Source: newsthemegh.com
The Ghanaian Cedi is in worse shape than before, and the minority in parliament has predicted that its value will only get worse.
With the Cedi depreciating to GH₵15 against the US dollar, traders have started to pass on the higher expenses to customers, leading to large price increases for a variety of goods and services.
During a news briefing in Parliament on Wednesday, May 15, 2024, Minority Leader Dr. Cassiel Ato Forson highlighted the serious consequences of the Cedi’s depreciation on enterprises, especially in important commercial hubs like Okaishie, Abossey Okai, and Kejetia.
Dr.

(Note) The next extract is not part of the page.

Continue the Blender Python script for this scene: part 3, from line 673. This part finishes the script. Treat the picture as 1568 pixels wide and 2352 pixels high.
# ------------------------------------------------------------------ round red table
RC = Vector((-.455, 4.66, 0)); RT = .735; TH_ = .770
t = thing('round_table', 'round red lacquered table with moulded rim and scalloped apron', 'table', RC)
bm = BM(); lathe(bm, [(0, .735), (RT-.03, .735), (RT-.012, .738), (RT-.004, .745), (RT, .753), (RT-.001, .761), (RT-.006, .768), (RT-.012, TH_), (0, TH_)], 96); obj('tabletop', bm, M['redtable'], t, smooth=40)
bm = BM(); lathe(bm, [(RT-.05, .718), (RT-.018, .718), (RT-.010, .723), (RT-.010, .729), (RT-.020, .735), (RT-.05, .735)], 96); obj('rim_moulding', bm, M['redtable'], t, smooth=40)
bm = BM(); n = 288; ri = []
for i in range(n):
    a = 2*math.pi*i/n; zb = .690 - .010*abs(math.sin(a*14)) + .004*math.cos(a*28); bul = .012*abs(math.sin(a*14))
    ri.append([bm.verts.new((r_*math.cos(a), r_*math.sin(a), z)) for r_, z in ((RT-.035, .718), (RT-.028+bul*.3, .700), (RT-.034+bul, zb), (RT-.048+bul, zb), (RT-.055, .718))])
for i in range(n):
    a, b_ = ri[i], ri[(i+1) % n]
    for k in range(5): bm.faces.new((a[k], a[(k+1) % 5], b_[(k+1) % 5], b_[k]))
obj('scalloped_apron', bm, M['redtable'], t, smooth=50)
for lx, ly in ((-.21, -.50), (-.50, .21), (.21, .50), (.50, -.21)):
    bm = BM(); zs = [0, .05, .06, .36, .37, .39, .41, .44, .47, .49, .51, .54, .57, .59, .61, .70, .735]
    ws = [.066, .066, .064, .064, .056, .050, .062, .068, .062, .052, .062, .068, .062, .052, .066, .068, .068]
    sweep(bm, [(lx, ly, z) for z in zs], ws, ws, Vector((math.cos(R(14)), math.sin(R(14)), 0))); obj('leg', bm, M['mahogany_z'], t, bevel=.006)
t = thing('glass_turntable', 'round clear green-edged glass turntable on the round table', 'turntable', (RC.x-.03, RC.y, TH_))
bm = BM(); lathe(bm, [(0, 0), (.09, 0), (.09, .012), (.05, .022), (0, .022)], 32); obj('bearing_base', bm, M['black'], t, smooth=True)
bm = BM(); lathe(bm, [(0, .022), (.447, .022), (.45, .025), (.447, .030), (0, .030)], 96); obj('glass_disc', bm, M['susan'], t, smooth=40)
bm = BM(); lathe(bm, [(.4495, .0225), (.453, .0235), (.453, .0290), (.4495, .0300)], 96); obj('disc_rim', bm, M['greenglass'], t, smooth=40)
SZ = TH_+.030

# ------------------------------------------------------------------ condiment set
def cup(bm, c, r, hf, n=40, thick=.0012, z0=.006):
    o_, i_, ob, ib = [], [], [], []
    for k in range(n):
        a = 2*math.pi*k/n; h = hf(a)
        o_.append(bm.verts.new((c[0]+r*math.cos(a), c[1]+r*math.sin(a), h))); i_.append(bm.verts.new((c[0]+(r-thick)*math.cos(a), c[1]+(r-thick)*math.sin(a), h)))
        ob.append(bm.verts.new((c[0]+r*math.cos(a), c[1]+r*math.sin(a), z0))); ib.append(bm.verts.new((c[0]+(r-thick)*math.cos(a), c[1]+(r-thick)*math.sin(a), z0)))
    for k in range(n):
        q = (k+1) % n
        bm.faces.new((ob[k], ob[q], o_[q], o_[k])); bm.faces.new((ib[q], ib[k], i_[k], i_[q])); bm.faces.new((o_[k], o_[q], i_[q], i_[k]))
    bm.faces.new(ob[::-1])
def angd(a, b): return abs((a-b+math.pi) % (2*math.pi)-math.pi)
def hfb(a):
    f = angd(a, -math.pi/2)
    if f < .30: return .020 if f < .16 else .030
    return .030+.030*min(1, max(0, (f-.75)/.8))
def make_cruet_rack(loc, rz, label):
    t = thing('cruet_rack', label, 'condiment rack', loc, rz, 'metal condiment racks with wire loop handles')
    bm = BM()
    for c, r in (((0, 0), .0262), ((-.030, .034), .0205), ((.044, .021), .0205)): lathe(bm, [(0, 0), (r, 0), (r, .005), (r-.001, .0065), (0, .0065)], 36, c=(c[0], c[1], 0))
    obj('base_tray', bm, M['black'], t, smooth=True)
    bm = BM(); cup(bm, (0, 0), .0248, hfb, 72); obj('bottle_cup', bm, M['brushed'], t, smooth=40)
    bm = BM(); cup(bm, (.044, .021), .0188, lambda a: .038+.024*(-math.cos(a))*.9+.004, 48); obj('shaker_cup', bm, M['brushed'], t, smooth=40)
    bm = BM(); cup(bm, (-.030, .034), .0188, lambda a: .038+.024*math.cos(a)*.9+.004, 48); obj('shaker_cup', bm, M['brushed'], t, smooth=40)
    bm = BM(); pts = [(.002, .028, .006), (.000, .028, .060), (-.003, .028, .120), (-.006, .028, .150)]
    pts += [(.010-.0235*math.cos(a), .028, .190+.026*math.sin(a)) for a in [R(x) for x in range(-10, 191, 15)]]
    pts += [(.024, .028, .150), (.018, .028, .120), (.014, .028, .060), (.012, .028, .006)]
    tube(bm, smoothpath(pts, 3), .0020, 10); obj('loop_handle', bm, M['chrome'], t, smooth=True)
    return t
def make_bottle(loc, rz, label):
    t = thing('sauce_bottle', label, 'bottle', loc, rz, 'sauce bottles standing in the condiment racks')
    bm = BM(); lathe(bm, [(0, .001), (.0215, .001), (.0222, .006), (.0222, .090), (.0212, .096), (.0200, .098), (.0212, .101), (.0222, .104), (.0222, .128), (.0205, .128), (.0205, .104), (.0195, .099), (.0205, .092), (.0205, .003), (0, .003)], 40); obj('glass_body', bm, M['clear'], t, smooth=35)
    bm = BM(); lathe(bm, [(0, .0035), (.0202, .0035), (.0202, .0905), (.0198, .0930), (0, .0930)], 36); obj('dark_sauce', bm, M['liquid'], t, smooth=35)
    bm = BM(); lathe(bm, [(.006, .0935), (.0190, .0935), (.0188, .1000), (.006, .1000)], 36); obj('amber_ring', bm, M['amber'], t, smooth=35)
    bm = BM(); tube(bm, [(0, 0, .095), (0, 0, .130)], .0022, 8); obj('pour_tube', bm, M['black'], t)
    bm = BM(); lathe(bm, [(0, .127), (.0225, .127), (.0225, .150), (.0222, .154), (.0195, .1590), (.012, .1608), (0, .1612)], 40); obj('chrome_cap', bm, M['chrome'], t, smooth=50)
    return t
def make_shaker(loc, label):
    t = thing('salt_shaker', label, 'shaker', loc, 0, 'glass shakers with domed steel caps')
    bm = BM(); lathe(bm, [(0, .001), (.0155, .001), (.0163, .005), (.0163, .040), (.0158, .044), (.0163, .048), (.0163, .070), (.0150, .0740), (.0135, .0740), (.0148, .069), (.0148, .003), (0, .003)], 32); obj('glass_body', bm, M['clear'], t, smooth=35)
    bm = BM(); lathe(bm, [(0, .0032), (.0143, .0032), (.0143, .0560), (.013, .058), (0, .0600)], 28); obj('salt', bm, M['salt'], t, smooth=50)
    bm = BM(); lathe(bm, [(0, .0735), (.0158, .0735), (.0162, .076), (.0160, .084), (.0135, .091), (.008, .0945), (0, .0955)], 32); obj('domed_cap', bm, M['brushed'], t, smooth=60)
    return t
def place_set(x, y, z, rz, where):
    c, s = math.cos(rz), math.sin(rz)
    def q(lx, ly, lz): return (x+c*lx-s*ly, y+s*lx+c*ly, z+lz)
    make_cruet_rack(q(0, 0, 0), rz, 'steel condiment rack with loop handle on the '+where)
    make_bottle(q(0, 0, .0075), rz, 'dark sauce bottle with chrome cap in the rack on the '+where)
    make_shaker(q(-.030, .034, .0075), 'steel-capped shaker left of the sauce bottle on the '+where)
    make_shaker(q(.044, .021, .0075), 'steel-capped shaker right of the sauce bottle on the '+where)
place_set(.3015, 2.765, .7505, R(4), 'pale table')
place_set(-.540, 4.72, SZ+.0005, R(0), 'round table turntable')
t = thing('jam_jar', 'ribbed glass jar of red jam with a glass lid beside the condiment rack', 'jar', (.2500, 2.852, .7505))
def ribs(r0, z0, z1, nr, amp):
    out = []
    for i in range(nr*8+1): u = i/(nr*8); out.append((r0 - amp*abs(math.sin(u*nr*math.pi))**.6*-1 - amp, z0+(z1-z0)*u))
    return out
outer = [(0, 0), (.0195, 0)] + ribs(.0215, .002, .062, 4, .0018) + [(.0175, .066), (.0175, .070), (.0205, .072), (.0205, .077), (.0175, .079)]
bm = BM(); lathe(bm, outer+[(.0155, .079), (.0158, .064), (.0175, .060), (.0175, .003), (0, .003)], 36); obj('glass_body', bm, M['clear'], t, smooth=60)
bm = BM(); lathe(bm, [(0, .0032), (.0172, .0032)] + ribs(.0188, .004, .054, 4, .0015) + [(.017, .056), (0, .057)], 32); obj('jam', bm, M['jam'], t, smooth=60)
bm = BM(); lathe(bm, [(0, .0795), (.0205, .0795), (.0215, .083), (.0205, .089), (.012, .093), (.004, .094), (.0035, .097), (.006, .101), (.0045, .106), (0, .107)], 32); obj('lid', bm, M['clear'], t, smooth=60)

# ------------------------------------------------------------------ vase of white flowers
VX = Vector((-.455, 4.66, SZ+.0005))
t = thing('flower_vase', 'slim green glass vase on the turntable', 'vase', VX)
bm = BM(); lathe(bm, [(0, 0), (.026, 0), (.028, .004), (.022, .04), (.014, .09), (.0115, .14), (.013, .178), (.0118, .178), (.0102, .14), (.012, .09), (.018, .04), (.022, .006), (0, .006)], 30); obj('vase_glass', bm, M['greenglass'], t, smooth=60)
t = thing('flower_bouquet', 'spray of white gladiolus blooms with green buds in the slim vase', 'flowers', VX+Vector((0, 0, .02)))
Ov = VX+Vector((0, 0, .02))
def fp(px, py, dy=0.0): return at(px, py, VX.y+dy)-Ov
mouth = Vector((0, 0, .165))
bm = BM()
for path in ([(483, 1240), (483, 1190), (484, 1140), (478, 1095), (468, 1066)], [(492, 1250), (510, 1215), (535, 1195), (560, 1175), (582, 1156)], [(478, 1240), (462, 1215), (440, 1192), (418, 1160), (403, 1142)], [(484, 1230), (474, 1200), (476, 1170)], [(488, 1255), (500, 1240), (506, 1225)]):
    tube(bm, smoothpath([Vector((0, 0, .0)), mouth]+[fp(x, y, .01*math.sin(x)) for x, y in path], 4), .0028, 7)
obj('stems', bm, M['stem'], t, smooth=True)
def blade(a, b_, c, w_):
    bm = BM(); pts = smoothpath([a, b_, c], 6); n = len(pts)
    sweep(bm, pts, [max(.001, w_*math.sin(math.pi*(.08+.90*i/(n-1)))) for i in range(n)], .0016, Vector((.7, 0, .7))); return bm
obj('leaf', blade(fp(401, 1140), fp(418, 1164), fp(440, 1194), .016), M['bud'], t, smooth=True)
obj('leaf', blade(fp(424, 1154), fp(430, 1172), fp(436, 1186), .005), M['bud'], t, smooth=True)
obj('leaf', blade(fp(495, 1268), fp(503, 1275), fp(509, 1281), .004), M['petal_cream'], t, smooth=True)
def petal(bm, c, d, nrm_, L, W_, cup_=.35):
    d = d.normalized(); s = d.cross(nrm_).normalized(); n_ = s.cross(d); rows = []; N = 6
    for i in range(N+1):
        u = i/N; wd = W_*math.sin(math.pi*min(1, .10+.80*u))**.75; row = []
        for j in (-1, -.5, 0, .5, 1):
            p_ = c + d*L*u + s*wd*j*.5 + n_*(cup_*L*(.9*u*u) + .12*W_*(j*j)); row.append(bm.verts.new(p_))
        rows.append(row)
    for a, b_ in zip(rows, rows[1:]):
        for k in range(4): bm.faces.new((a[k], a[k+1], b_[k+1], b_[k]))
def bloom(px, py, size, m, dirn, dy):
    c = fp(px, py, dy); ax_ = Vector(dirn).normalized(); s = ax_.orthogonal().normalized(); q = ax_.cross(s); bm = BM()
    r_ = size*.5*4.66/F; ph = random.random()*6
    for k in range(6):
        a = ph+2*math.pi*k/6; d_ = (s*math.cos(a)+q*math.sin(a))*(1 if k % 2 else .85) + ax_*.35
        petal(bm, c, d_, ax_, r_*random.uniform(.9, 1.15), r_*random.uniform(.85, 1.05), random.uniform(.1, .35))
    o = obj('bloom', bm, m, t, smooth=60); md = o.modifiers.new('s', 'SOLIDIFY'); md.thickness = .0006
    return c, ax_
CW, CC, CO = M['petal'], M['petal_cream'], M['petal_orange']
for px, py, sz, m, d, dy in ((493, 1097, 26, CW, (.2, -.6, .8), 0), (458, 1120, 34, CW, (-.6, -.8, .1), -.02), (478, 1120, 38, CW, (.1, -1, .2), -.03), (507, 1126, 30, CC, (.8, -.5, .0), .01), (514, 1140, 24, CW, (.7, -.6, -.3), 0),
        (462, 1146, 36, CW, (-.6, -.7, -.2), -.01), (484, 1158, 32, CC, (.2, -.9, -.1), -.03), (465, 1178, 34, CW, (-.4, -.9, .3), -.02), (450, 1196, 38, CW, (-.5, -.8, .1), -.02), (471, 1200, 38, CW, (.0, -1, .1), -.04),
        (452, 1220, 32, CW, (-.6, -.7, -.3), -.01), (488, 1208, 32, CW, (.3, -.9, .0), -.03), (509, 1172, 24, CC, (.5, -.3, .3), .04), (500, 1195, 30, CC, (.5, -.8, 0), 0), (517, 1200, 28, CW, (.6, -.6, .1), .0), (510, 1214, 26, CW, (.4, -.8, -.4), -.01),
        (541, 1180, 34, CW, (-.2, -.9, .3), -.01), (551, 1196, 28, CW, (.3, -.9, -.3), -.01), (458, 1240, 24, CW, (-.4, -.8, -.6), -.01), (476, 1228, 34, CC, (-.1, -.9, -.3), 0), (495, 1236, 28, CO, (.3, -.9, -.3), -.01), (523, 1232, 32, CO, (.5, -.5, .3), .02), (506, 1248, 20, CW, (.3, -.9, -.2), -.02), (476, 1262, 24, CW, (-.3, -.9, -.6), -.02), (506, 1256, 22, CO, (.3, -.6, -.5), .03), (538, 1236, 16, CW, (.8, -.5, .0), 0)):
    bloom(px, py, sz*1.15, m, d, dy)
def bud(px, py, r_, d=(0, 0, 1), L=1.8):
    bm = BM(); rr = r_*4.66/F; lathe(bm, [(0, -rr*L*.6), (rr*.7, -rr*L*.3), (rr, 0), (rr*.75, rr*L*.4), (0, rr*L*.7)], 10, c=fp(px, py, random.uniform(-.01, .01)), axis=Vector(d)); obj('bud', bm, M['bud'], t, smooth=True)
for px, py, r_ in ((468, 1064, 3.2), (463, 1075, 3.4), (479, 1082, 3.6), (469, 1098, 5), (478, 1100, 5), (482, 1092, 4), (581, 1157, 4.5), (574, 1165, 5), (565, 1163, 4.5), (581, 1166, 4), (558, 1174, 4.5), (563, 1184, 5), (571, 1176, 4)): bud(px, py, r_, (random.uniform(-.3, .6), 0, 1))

Forson took issue with the government’s management of the currency in spite of significant foreign exchange inflows from organizations such as the World Bank and the IMF.
He voiced dissatisfaction with the Vice President Alhaji Bawumia-led Economic Management Team, claiming that their actions had not stopped the Cedi’s depreciation.
Additionally, he charged that Vice President Bawumia, the leader of the New Patriotic Party, put his election campaign before of dealing with the financial problem.
Traders around the country are suffering greatly as a result of the Cedi’s depreciation, with many of them having to deal with growing debt.
The Food and Beverages Association of Ghana (FBAG) brought attention to the difficulty faced by importers in meeting their payment obligations due to the country’s predominant credit-based business model.
The Ghana Union Traders Association (GUTA), which shared these worries, voiced annoyance over the Cedi’s falling value and emphasized how it affects traders all around Ghana.
“The reality of the Ghanaian economy today exposes the credentials of the so-called economic wizkid who was marketed as the saviour of Ghana’s economy. Alhaji Bawumia’s credibility is now in tatters,” Dr. Forson said.
“We urge the Vice President to quit his off-beat dancing on the campaign trail and focus on the dancing Cedi,” he reiterated.